4) Don’t build the most beautiful door to nowhere
If you only focus on your door and ignore where it leads, you can create a worthless door.  As mentioned earlier, the best door is not necessarily the prettiest one, or the most advanced one or the one with the most features.  It is the one that does the best job of managing the whole relationship on both sides of the door. 

Sony has been going through troubled times in recent years.  A lot of that has to do with their heritage of focusing on just making great devices.  In other words, they put all their effort into making great doors rather than a great system connecting all the pieces on both sides of the door.  By thinking devices instead of systems, they are missing out on the best value-making business models.  One reason why Playstation tended to be one of Sony’s better performers was because it was the division with the best systems-based business model.

Just as a bridge to nowhere is a worthless bridge, a door to nowhere is a worthless door.  Don’t just focus on making a better door.  Manage the bigger picture.

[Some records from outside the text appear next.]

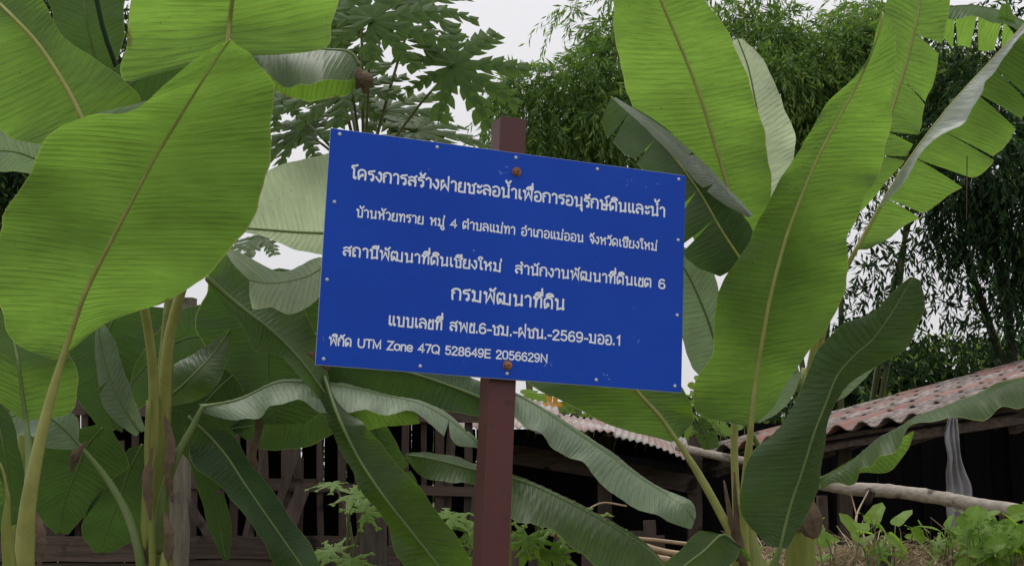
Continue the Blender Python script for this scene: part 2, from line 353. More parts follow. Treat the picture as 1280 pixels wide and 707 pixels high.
def bevel_box(name, a0, a1, b0, b1, c0, c1, bev, mat, parent, seg=2):
    import bmesh
    bm = bmesh.new()
    vs = [bm.verts.new((x, y, z)) for x in (a0, a1) for y in (b0, b1) for z in (c0, c1)]
    for q in ((0, 1, 3, 2), (4, 6, 7, 5), (0, 4, 5, 1), (2, 3, 7, 6), (0, 2, 6, 4), (1, 5, 7, 3)): bm.faces.new([vs[i] for i in q])
    if bev: bmesh.ops.bevel(bm, geom=list(bm.edges), offset=bev, segments=seg, affect='EDGES', profile=0.6)
    bmesh.ops.recalc_face_normals(bm, faces=bm.faces)
    v = [sg(*q.co) for q in bm.verts]; bm.verts.index_update(); f = [tuple(q.index for q in fc.verts) for fc in bm.faces]
    bm.free()
    return mesh_obj(name, v, f, mat, parent)
bevel_box('panel', -SW, SW, -SH, SH, -0.0012, 0.0, 0, M_BLUE, sign)
bevel_box('backing_sheet', -SW - 0.0012, SW + 0.0012, -SH - 0.002, SH + 0.0012, -0.0045, -0.0016, 0.0006, M_ALU, sign, 1)
# steel frame behind the sheet
for a in ((-SW + .01, SW - .01, SH - .035, SH - .008), (-SW + .01, SW - .01, -SH + .008, -SH + .035)):
    bevel_box('frame_rail', a[0], a[1], a[2], a[3], -0.028, -0.005, 0.002, M_MAROON, sign, 1)
for a in ((-SW + .01, -SW + .037), (SW - .037, SW - .01)):
    bevel_box('frame_stile', a[0], a[1], -SH + .0355, SH - .0355, -0.028, -0.005, 0.002, M_MAROON, sign, 1)
bevel_box('post', -0.0475, 0.0415, -2.2, 0.482, -0.122, -0.0285, 0.004, M_MAROON, sign, 3)
bevel_box('post_cap', -0.046, 0.040, 0.4822, 0.4855, -0.1205, -0.030, 0.001, M_MAROON, sign, 1)

def dome(cx, cy, r, h, n=10, k=3):
    v = []; f = []
    for i in range(k + 1):
        a = i / k * math.pi / 2
        for j in range(n):
            t = 2 * math.pi * j / n
            v.append(sg(cx + r * math.cos(a) * math.cos(t), cy + r * math.cos(a) * math.sin(t), h * math.sin(a) + 0.0004))
    for i in range(k):
        for j in range(n): f.append((i * n + j, i * n + (j + 1) % n, (i + 1) * n + (j + 1) % n, (i + 1) * n + j))
    return v, f
for (x, y) in [(-.572, .346), (-.262, .346), (0.0, .346), (.282, .344), (.576, .346), (-.575, .134), (-.582, -.105), (-.577, -.343), (.578, .14), (.58, -.11), (.577, -.342), (-.28, -.342), (.0, -.344), (.3, -.342)]:
    v, f = dome(x, y, 0.0058, 0.003); mesh_obj('rivet', v, f, M_RIVET, sign, True)
for (x, y) in [(0.004, .300), (0.0, -.318)]:
    v = []; f = []
    bolt = MB()
    def cyl(r0, r1_, z0, z1, n):
        vv = [sg(x + r0 * math.cos(2 * math.pi * j / n), y + r0 * math.sin(2 * math.pi * j / n), z0) for j in range(n)] + [sg(x + r1_ * math.cos(2 * math.pi * j / n), y + r1_ * math.sin(2 * math.pi * j / n), z1) for j in range(n)]
        bolt.add(vv, [(j, (j + 1) % n, n + (j + 1) % n, n + j) for j in range(n)] + [tuple(range(n, 2 * n))])
    cyl(.0155, .0148, .0006, .003, 20)
    cyl(.0125, .0125, .003, .011, 6); cyl(.0112, .009, .011, .0135, 6)
    bolt.build('bolt', M_RUST, sign)
    v, f = dome(x, y, 0.0065, 0.02, 10); mesh_obj('bolt_tip', v, f, M_RUST, sign, True)

# ---- stroke alphabet: ('l' straight polyline | 'c' smooth curve | 'o' small ring) in units of letter height
G = {}
def g(ch, wd, *st): G[ch] = (wd, st)
KO = ('c', [(.08, 0), (.08, .55), (.17, .64), (.03, .74), (.13, .93), (.31, 1), (.48, .93), (.54, .72), (.54, 0)])
g('ก', .68, KO)
g('ถ', .72, KO, ('o', .18, .1, .09))
g('ภ', .74, ('c', [(.14, 0), (.14, .55), (.22, .64), (.08, .74), (.18, .93), (.36, 1), (.52, .93), (.58, .72), (.58, 0)]), ('o', .04, .1, .09))
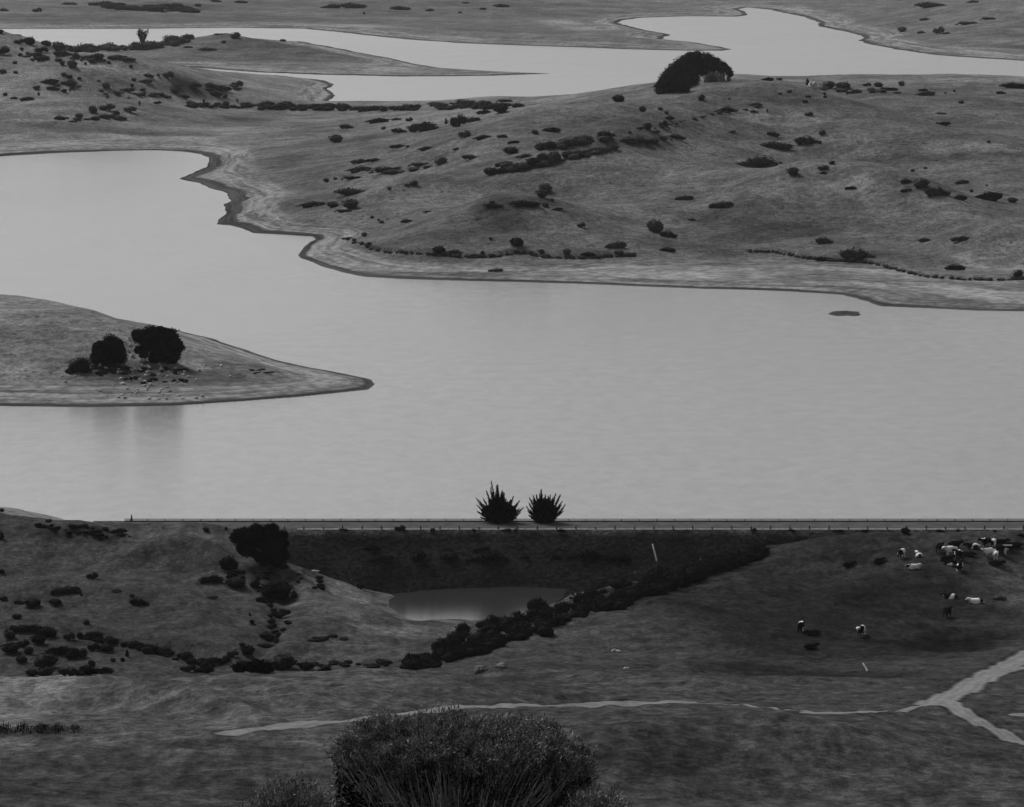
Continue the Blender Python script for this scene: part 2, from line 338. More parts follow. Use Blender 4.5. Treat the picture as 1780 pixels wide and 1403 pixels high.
BL = [ # near
 (1400,1075,460,105,.46),(330,1184,400,8,1.4),(150,1290,170,14,1.2),(1250,1010,60,12,1.3),(1000,1100,120,10,1.25),(700,1095,34,6,1.7),(30,1178,120,6,1.35),
 (300,925,110,12,1.55),(60,945,120,18,1.25),(330,1000,200,45,1.12),(250,1090,150,30,.95),(580,1045,70,34,1.7),(650,1095,50,14,1.6),(1150,1183,170,3,1.5),(900,1172,120,3,1.4),(640,1130,90,20,1.35),(640,1085,40,20,1.3),(740,1100,60,10,1.6),(610,1020,30,8,1.5),
 (520,920,60,5,1.3),(140,935,100,12,.62),(100,960,70,15,.9),(330,985,60,12,.7),
 (250,1130,140,10,.8),(50,1180,110,12,1.45),(250,1215,170,14,1.4),(420,1250,150,16,1.3),(700,1185,300,14,1.15),(500,1210,200,14,1.0),(120,1345,260,55,.72),(420,1340,160,40,.85),(350,1290,140,10,.7),(520,1330,60,60,1.25),
 (60,1270,90,9,.55),(1130,1290,140,40,.75),(1250,1350,160,40,.78),(1500,1290,160,35,1.12),(1700,1380,90,40,1.15),(1450,1370,120,30,1.1),(1180,1230,160,10,1.15),
 (1640,1120,100,17,.45),(1700,1090,110,14,1.45),(1600,1045,70,12,1.3),(1480,1000,160,10,1.25),(1560,1040,170,35,.75),(1350,1080,180,40,.8),(1420,985,90,8,1.35),(1760,1010,60,30,1.5),(1450,955,160,8,1.25),(1740,1040,60,15,1.35),
 (1200,1160,250,10,1.15),(1300,1175,200,8,.8),(1250,1195,250,6,1.25),(980,1170,120,8,.75),(1650,1190,90,12,.85),(1740,1230,60,25,.9),(1280,1040,120,30,1.1),
 # island
 (60,600,160,45,.85),(250,655,160,28,.55),(420,645,55,14,.6),(330,578,60,14,1.25),(120,690,160,6,1.3),(520,668,90,7,1.15),(440,605,60,8,1.2),(20,640,60,12,1.2),
 # headland: sunlit crests and shaded hollows painted into the ground tone
 (960,385,55,22,1.6),(720,395,90,18,1.15),(1110,415,50,16,1.3),(1080,290,100,30,1.18),(1430,330,110,24,1.55),(1740,450,70,26,1.6),(1600,370,100,24,1.1),(1330,205,110,16,1.6),(1500,235,120,14,1.2),(1690,255,110,14,1.6),
 (1430,235,70,12,1.1),(1300,400,110,34,.72),(1450,400,90,30,.8),(950,430,160,12,.85),(1050,210,130,26,.74),(1330,420,160,26,.78),(1560,275,160,14,.85),(850,340,160,20,.85),(1240,190,60,12,.75),(1400,175,180,14,.82),(1000,410,160,16,.9),(600,235,80,30,.85),(820,300,120,30,.85),
 (560,350,70,24,.8),(900,340,110,20,.85),(760,420,120,18,.82),(1190,260,80,20,1.2),(1560,440,120,16,.9),(700,470,220,8,1.1),(1250,492,260,6,1.35),(1650,520,160,8,1.3),(1300,465,280,12,.75),(1600,500,200,8,.8),
 (480,330,60,50,.9),(420,300,20,30,1.2),(500,235,100,20,.85),(430,228,60,10,1.3),(300,242,120,5,1.4),(120,248,160,6,1.25),(180,226,200,8,.72),(330,200,160,12,.8),(60,190,90,16,1.2),(60,150,90,25,1.2),(240,125,110,10,1.3),
 (480,150,70,16,1.25),(230,175,100,12,.85),(450,205,60,8,.75),
 # upper peninsula, far land
 (480,85,180,12,.72),(560,78,110,12,.7),(450,117,230,4,1.25),(600,124,200,3,1.2),(300,34,400,8,.8),(250,14,120,8,.6),(800,22,300,10,.85),(800,8,400,5,.8),(900,52,250,6,.82),(1050,46,80,4,1.3),(1560,30,140,20,.85),(1640,60,130,16,.9),(1680,84,140,4,.6),(1300,5,200,3,1.3),(60,44,300,2,1.3),(400,45,150,2,1.2)]
for b_ in BL:
    dm = (0, 735) if b_[1] > 900 else ((850, 1150) if b_[1] > 555 and b_[0] < 700 else (1150, 9000))
    blob(*b_, Dmin=dm[0], Dmax=dm[1])
PATHW = np.full((NR, NC), 99, np.float32)           # distance to the tracks / half width
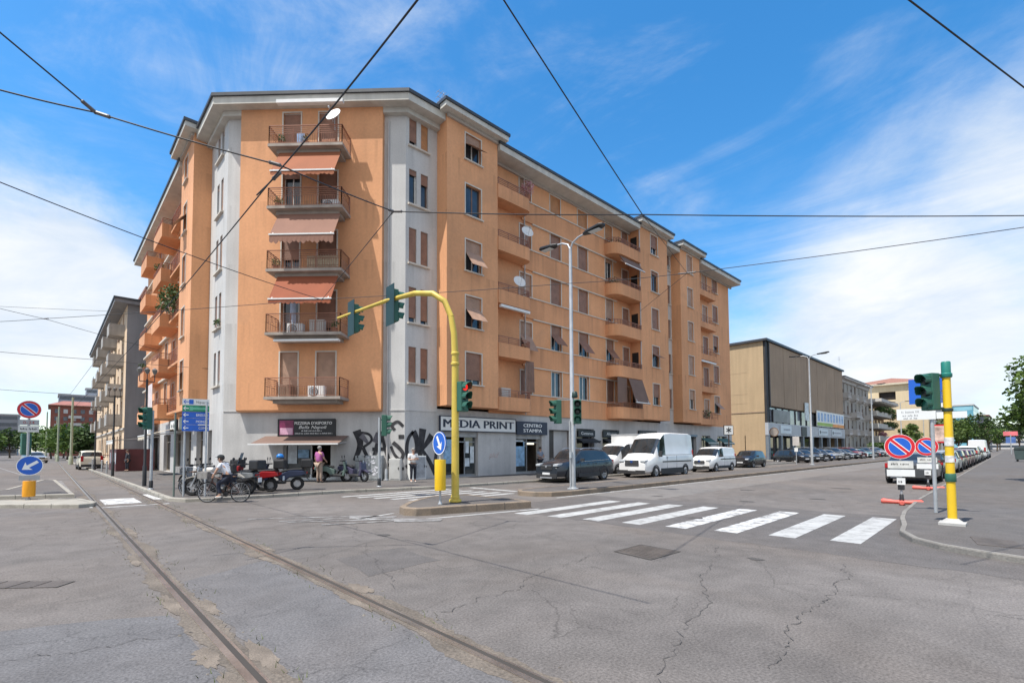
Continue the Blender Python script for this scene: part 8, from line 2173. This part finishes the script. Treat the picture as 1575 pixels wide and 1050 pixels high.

In the digital economy, money flows through a system of digital doors.  If you do not exert enough control over the complete system, others will direct the flow through that system so that very little gets to your door.  Therefore, your strategy must take a holistic approach to consider more than just your small piece of the puzzle.  You need to consider how to get your door near desirable content and customers and how to block other doors from doing the same. 

Did you ever notice that very little thought is given to real doors?  We take them for granted.  About the only time we think about them is when they are not working properly.  In the digital space, however, one should never take those digital doors for granted.  We need to consider them all the time.